[start of AVAILABLE DATA]
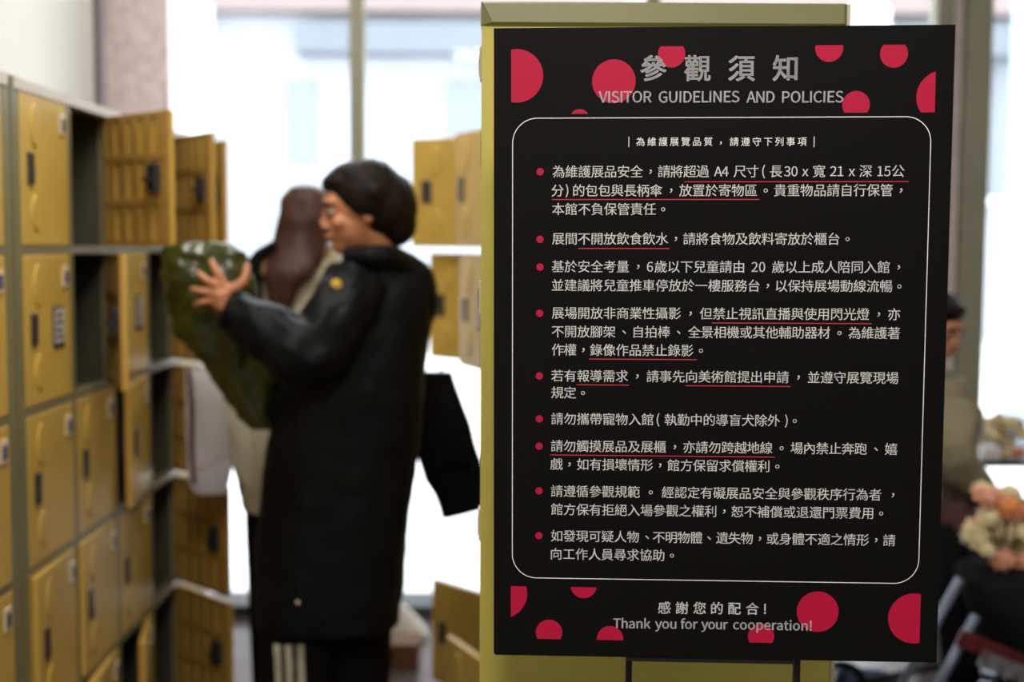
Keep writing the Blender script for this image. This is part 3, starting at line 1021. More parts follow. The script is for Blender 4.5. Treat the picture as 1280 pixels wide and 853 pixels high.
# ================================================================ PEOPLE
def head_parts(root, body_bm, c, fwd, tilt=0.0, s=1.0, roll=0.0):
    """adds a head to the body mesh; c = centre of the skull; fwd = facing direction in plan; returns frame"""
    yaw = math.atan2(-fwd[0], fwd[1])
    Rm = Matrix.Rotation(yaw, 3, 'Z') @ Matrix.Rotation(-tilt, 3, 'X') @ Matrix.Rotation(roll, 3, 'Y')
    def T(x, y, z): return Vector(c) + Rm @ (Vector((x, y, z)) * s)
    E_ = lambda p, r, seg=16: ellipsoid(body_bm, T(*p), [q * s for q in r], Rm, seg)
    E_((0, -0.008, 0.025), (0.074, 0.093, 0.088), 24)
    E_((0, 0.022, -0.035), (0.060, 0.066, 0.070), 20)
    E_((0, 0.050, -0.078), (0.033, 0.034, 0.026))
    E_((0, 0.072, 0.030), (0.052, 0.018, 0.012))
    for sx in (-1, 1):
        E_((sx * 0.040, 0.062, -0.022), (0.020, 0.018, 0.018))
        E_((sx * 0.076, -0.004, -0.006), (0.008, 0.018, 0.030), 12)
        E_((sx * 0.012, 0.093, -0.028), (0.009, 0.011, 0.007), 10)
    tube(body_bm, [T(0, 0.082, 0.018), T(0, 0.092, -0.008), T(0, 0.100, -0.022)], [0.006 * s, 0.007 * s, 0.009 * s], 10)
    E_((0, 0.086, -0.050), (0.022, 0.010, 0.006), 12)
    E_((0, 0.084, -0.060), (0.019, 0.010, 0.006), 12)
    def face_bits():
        for sx in (-1, 1):
            eb = bmesh.new()
            ellipsoid(eb, T(sx * 0.031, 0.075, 0.006), [0.0125 * s, 0.010 * s, 0.0065 * s], Rm, 12)
            eo = world('eye', eb, 'eye', root, True)
            ib = bmesh.new()
            ellipsoid(ib, T(sx * 0.031, 0.0845, 0.006), [0.0055 * s, 0.003 * s, 0.0055 * s], Rm, 10)
            world('iris', ib, 'iris', eo, True)
            bb = bmesh.new()
            tube(bb, [T(sx * 0.014, 0.090, 0.026), T(sx * 0.030, 0.088, 0.031), T(sx * 0.046, 0.078, 0.026)], [0.003 * s, 0.0035 * s, 0.002 * s], 6)
            world('eyebrow', bb, 'hair_black', root, True)
        lb = bmesh.new()
        ellipsoid(lb, T(0, 0.0935, -0.050), [0.019 * s, 0.005 * s, 0.004 * s], Rm, 10)
        ellipsoid(lb, T(0, 0.092, -0.059), [0.016 * s, 0.005 * s, 0.0045 * s], Rm, 10)
        world('lips', lb, 'lip', root, True)
    return T, Rm, face_bits


def hand(bm, wrist, palm, knuckles, mids, tips, tbase, tmid, ttip, r=0.0088):
    tube(bm, [wrist, (Vector(wrist) + Vector(palm)) / 2, palm], [0.026, 0.027, 0.030], 12)
    for kk in knuckles:
        tube(bm, [Vector(wrist) * 0.5 + Vector(palm) * 0.5, kk], [0.018, 0.0115], 10)
    for i, (kk, mm, tt) in enumerate(zip(knuckles, mids, tips)):
        f = (1.0, 1.0, 0.97, 0.86)[i]
        tube(bm, [kk, mm, tt], [0.0108 * f, r * 1.03 * f, r * 0.82 * f], 10, k=4)
        ellipsoid(bm, tt, [r * 0.84 * f] * 3, seg=10)
    tube(bm, [palm, tbase, tmid, ttip], [0.022, 0.0150, 0.0112, 0.0085], 10, k=4)
    ellipsoid(bm, ttip, [0.0087] * 3, seg=10)


def shoe(bm, heel, toe, z=0.0):
    h, t = Vector(heel), Vector(toe)
    d = (t - h).normalized()
    rings = []
    for (f, wv, ht) in ((0, 0.026, 0.07), (0.12, 0.036, 0.085), (0.35, 0.036, 0.085), (0.6, 0.043, 0.06), (0.85, 0.042, 0.045), (1.0, 0.022, 0.03)):
        p = h.lerp(t, f)
        sd = Vector((-d.y, d.x, 0))
        rings.append([p + sd * wv * math.cos(a) * (1 if math.sin(a) > 0 else 1.05) + Vector((0, 0, z + (ht * math.sin(a) if math.sin(a) > 0 else 0.0) + 0.012)) - Vector((0, 0, 0.012 if math.sin(a) < -0.01 else 0))
                      for a in [2 * PI * i / 14 for i in range(14)]])
    skin_rings(bm, rings)


# ---------------- man in the long parka
ym = 3.28
man = empty('person', (P(430, 600, ym).x, ym, 0), 'person with black hair in a long dark parka, lifting the green bag towards the lockers', 'person')
body = bmesh.new()
hc = P(450, 263, 3.26)
T, Rm, bits = head_parts(man, body, hc, (-0.96, -0.27), tilt=0.16, s=1.02)
neck0 = P(478, 345, 3.30)
tube(body, [neck0, T(0, -0.02, -0.05)], [0.062, 0.056], 16)
loft_px(body, [(335, 430, 505, 3.3, 0.07), (370, 405, 525, 3.3, 0.09), (450, 380, 520, 3.3, 0.09), (560, 355, 505, 3.3, 0.10), (660, 345, 495, 3.3, 0.11), (690, 350, 490, 3.3, 0.10)], k=2, n=20)
wr = P(281, 386, 3.10)
tube(body, [P(440, 365, 3.2), P(395, 430, 3.12), P(340, 415, 3.11), wr], [0.055, 0.045, 0.036, 0.026], 12, k=3)
hand(body, wr, P(278, 366, 3.10),
     [P(277, 351, 3.09), P(269, 356, 3.085), P(263, 365, 3.085), P(262, 376, 3.09)],
     [P(270, 338, 3.085), P(258, 350, 3.075), P(251, 364, 3.075), P(251, 378, 3.08)],
     [P(264, 326, 3.10), P(248, 341, 3.095), P(240, 361, 3.095), P(243, 381, 3.10)],
     P(294, 360, 3.095), P(305, 350, 3.095), P(309, 333, 3.105))
# far arm under the bag
wr2 = P(318, 470, 3.46)
tube(body, [P(430, 370, 3.4), P(392, 455, 3.46), wr2], [0.052, 0.045, 0.026], 12, k=4)
hand(body, wr2, P(300, 462, 3.45),
     [P(290, 454, 3.44), P(287, 461, 3.44), P(286, 468, 3.44), P(288, 475, 3.44)],
     [P(278, 450, 3.42), P(274, 459, 3.42), P(273, 468, 3.42), P(277, 477, 3.42)],
     [P(272, 452, 3.405), P(267, 460, 3.405), P(266, 469, 3.405), P(271, 477, 3.405)],
     P(298, 449, 3.43), P(292, 441, 3.42), P(286, 438, 3.40))
lx = P(366, 800, 3.22).x
rx = P(443, 800, 3.36).x
for (x, yy) in ((lx, 3.26), (rx, 3.36)):
    tube(body, [(x, yy, 0.75), (x, yy, 0.42), (x + 0.01, yy, 0.09)], [0.072, 0.05, 0.036], 12, k=3)
    tube(body, [(x + 0.03, yy, 0.05), (x - 0.13, yy, 0.035)], [0.03, 0.024], 10)
bo = remesh(world('body', body, 'skin', man, True), 0.0042, 3)
bits()
# hair
hb = bmesh.new()
for (p, r) in (((0, -0.022, 0.040), (0.090, 0.100, 0.086)), ((0, -0.062, 0.000), (0.090, 0.086, 0.092)), ((0, -0.078, -0.045), (0.074, 0.060, 0.062)),
               ((0, 0.045, 0.075), (0.062, 0.040, 0.030)), ((0.0, 0.0, 0.085), (0.07, 0.07, 0.04))):
    ellipsoid(hb, T(*p), r, Rm, 24)
for sx in (-1, 1):
    ellipsoid(hb, T(sx * 0.074, -0.014, 0.030), (0.022, 0.055, 0.055), Rm, 16)
    tube(hb, [T(sx * 0.079, 0.012, 0.03), T(sx * 0.08, 0.012, -0.01)], [0.010, 0.005], 8)
for i in range(60):                      # loose locks
    a = random.uniform(0, 2 * PI); e = random.uniform(0.0, 1.3)
    dr = Vector((math.cos(a) * math.cos(e), math.sin(a) * math.cos(e), math.sin(e)))
    if dr.y > 0.3 and dr.z < 0.8: continue
    p0 = Vector((0, -0.025, 0.035)) + Vector((dr.x * 0.090, dr.y * 0.102, dr.z * 0.092))
    tg = Vector((-dr.y, dr.x, -0.4)) * 0.035 * random.choice((-1, 1))
    tg.z = -0.03
    tube(hb, [T(*(p0 - dr * 0.01)), T(*(p0 + tg * 0.5 + dr * 0.006)), T(*(p0 + tg + dr * 0.001))], [0.012, 0.010, 0.003], 7)
ho = remesh(world('hair', hb, 'hair_black', man, True), 0.006, 2)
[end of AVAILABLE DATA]
From the first line of the listing above, repeat every line through the one holding "return T, Rm, face_bits". Both ends count, and pictures stay out.

Keep writing the Blender script for this image. This is part 3, starting at line 1021. More parts follow. The script is for Blender 4.5. Treat the picture as 1280 pixels wide and 853 pixels high.
# ================================================================ PEOPLE
def head_parts(root, body_bm, c, fwd, tilt=0.0, s=1.0, roll=0.0):
    """adds a head to the body mesh; c = centre of the skull; fwd = facing direction in plan; returns frame"""
    yaw = math.atan2(-fwd[0], fwd[1])
    Rm = Matrix.Rotation(yaw, 3, 'Z') @ Matrix.Rotation(-tilt, 3, 'X') @ Matrix.Rotation(roll, 3, 'Y')
    def T(x, y, z): return Vector(c) + Rm @ (Vector((x, y, z)) * s)
    E_ = lambda p, r, seg=16: ellipsoid(body_bm, T(*p), [q * s for q in r], Rm, seg)
    E_((0, -0.008, 0.025), (0.074, 0.093, 0.088), 24)
    E_((0, 0.022, -0.035), (0.060, 0.066, 0.070), 20)
    E_((0, 0.050, -0.078), (0.033, 0.034, 0.026))
    E_((0, 0.072, 0.030), (0.052, 0.018, 0.012))
    for sx in (-1, 1):
        E_((sx * 0.040, 0.062, -0.022), (0.020, 0.018, 0.018))
        E_((sx * 0.076, -0.004, -0.006), (0.008, 0.018, 0.030), 12)
        E_((sx * 0.012, 0.093, -0.028), (0.009, 0.011, 0.007), 10)
    tube(body_bm, [T(0, 0.082, 0.018), T(0, 0.092, -0.008), T(0, 0.100, -0.022)], [0.006 * s, 0.007 * s, 0.009 * s], 10)
    E_((0, 0.086, -0.050), (0.022, 0.010, 0.006), 12)
    E_((0, 0.084, -0.060), (0.019, 0.010, 0.006), 12)
    def face_bits():
        for sx in (-1, 1):
            eb = bmesh.new()
            ellipsoid(eb, T(sx * 0.031, 0.075, 0.006), [0.0125 * s, 0.010 * s, 0.0065 * s], Rm, 12)
            eo = world('eye', eb, 'eye', root, True)
            ib = bmesh.new()
            ellipsoid(ib, T(sx * 0.031, 0.0845, 0.006), [0.0055 * s, 0.003 * s, 0.0055 * s], Rm, 10)
            world('iris', ib, 'iris', eo, True)
            bb = bmesh.new()
            tube(bb, [T(sx * 0.014, 0.090, 0.026), T(sx * 0.030, 0.088, 0.031), T(sx * 0.046, 0.078, 0.026)], [0.003 * s, 0.0035 * s, 0.002 * s], 6)
            world('eyebrow', bb, 'hair_black', root, True)
        lb = bmesh.new()
        ellipsoid(lb, T(0, 0.0935, -0.050), [0.019 * s, 0.005 * s, 0.004 * s], Rm, 10)
        ellipsoid(lb, T(0, 0.092, -0.059), [0.016 * s, 0.005 * s, 0.0045 * s], Rm, 10)
        world('lips', lb, 'lip', root, True)
    return T, Rm, face_bits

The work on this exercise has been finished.